§ **Information supplied**
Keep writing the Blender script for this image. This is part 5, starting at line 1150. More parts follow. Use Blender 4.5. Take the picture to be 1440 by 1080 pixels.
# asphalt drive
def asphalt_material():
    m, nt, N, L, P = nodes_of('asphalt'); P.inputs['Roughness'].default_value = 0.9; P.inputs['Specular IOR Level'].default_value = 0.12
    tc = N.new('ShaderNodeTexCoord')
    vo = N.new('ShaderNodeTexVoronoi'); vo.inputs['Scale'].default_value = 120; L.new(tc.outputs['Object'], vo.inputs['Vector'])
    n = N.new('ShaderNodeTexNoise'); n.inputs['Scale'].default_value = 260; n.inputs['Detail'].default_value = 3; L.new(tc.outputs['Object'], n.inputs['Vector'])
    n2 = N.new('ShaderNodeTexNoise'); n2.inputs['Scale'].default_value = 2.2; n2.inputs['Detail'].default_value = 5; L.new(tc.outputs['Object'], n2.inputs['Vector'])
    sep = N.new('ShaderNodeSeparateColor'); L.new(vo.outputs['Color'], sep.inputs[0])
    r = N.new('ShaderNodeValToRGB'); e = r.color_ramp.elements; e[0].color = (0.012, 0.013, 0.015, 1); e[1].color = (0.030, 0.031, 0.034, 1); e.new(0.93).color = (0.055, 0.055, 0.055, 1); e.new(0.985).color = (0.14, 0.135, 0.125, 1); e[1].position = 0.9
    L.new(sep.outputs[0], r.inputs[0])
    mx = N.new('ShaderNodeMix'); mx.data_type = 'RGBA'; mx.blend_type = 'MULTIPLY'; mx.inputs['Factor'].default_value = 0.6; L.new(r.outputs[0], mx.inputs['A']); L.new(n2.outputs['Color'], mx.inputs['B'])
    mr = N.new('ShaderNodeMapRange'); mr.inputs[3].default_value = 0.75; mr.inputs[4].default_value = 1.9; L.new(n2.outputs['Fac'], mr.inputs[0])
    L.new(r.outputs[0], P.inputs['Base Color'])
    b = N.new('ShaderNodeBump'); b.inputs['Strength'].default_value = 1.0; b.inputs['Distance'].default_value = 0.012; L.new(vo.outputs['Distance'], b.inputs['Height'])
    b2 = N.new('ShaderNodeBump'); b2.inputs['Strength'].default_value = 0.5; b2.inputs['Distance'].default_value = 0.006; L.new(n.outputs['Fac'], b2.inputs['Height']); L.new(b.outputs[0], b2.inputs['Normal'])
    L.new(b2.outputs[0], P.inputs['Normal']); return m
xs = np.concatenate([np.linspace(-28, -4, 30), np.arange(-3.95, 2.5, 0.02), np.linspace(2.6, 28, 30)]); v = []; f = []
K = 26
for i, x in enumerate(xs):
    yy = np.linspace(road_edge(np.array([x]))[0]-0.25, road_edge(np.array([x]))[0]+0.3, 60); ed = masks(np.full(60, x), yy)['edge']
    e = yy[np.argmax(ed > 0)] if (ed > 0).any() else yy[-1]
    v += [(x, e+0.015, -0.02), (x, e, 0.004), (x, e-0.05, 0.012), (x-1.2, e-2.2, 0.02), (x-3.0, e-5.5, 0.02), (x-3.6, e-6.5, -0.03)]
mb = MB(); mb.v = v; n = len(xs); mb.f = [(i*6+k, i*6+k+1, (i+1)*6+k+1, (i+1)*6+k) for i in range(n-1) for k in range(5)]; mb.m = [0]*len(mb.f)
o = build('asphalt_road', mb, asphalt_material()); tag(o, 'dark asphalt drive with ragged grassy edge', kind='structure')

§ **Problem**
Each line of the listing should be copied exactly.

§ **Solution to the problem**
Keep writing the Blender script for this image. This is part 5, starting at line 1150. More parts follow. Use Blender 4.5. Take the picture to be 1440 by 1080 pixels.
# asphalt drive
def asphalt_material():
    m, nt, N, L, P = nodes_of('asphalt'); P.inputs['Roughness'].default_value = 0.9; P.inputs['Specular IOR Level'].default_value = 0.12
    tc = N.new('ShaderNodeTexCoord')
    vo = N.new('ShaderNodeTexVoronoi'); vo.inputs['Scale'].default_value = 120; L.new(tc.outputs['Object'], vo.inputs['Vector'])
    n = N.new('ShaderNodeTexNoise'); n.inputs['Scale'].default_value = 260; n.inputs['Detail'].default_value = 3; L.new(tc.outputs['Object'], n.inputs['Vector'])
    n2 = N.new('ShaderNodeTexNoise'); n2.inputs['Scale'].default_value = 2.2; n2.inputs['Detail'].default_value = 5; L.new(tc.outputs['Object'], n2.inputs['Vector'])
    sep = N.new('ShaderNodeSeparateColor'); L.new(vo.outputs['Color'], sep.inputs[0])
    r = N.new('ShaderNodeValToRGB'); e = r.color_ramp.elements; e[0].color = (0.012, 0.013, 0.015, 1); e[1].color = (0.030, 0.031, 0.034, 1); e.new(0.93).color = (0.055, 0.055, 0.055, 1); e.new(0.985).color = (0.14, 0.135, 0.125, 1); e[1].position = 0.9
    L.new(sep.outputs[0], r.inputs[0])
    mx = N.new('ShaderNodeMix'); mx.data_type = 'RGBA'; mx.blend_type = 'MULTIPLY'; mx.inputs['Factor'].default_value = 0.6; L.new(r.outputs[0], mx.inputs['A']); L.new(n2.outputs['Color'], mx.inputs['B'])
    mr = N.new('ShaderNodeMapRange'); mr.inputs[3].default_value = 0.75; mr.inputs[4].default_value = 1.9; L.new(n2.outputs['Fac'], mr.inputs[0])
    L.new(r.outputs[0], P.inputs['Base Color'])
    b = N.new('ShaderNodeBump'); b.inputs['Strength'].default_value = 1.0; b.inputs['Distance'].default_value = 0.012; L.new(vo.outputs['Distance'], b.inputs['Height'])
    b2 = N.new('ShaderNodeBump'); b2.inputs['Strength'].default_value = 0.5; b2.inputs['Distance'].default_value = 0.006; L.new(n.outputs['Fac'], b2.inputs['Height']); L.new(b.outputs[0], b2.inputs['Normal'])
    L.new(b2.outputs[0], P.inputs['Normal']); return m
xs = np.concatenate([np.linspace(-28, -4, 30), np.arange(-3.95, 2.5, 0.02), np.linspace(2.6, 28, 30)]); v = []; f = []
K = 26
for i, x in enumerate(xs):
    yy = np.linspace(road_edge(np.array([x]))[0]-0.25, road_edge(np.array([x]))[0]+0.3, 60); ed = masks(np.full(60, x), yy)['edge']
    e = yy[np.argmax(ed > 0)] if (ed > 0).any() else yy[-1]
    v += [(x, e+0.015, -0.02), (x, e, 0.004), (x, e-0.05, 0.012), (x-1.2, e-2.2, 0.02), (x-3.0, e-5.5, 0.02), (x-3.6, e-6.5, -0.03)]
mb = MB(); mb.v = v; n = len(xs); mb.f = [(i*6+k, i*6+k+1, (i+1)*6+k+1, (i+1)*6+k) for i in range(n-1) for k in range(5)]; mb.m = [0]*len(mb.f)
o = build('asphalt_road', mb, asphalt_material()); tag(o, 'dark asphalt drive with ragged grassy edge', kind='structure')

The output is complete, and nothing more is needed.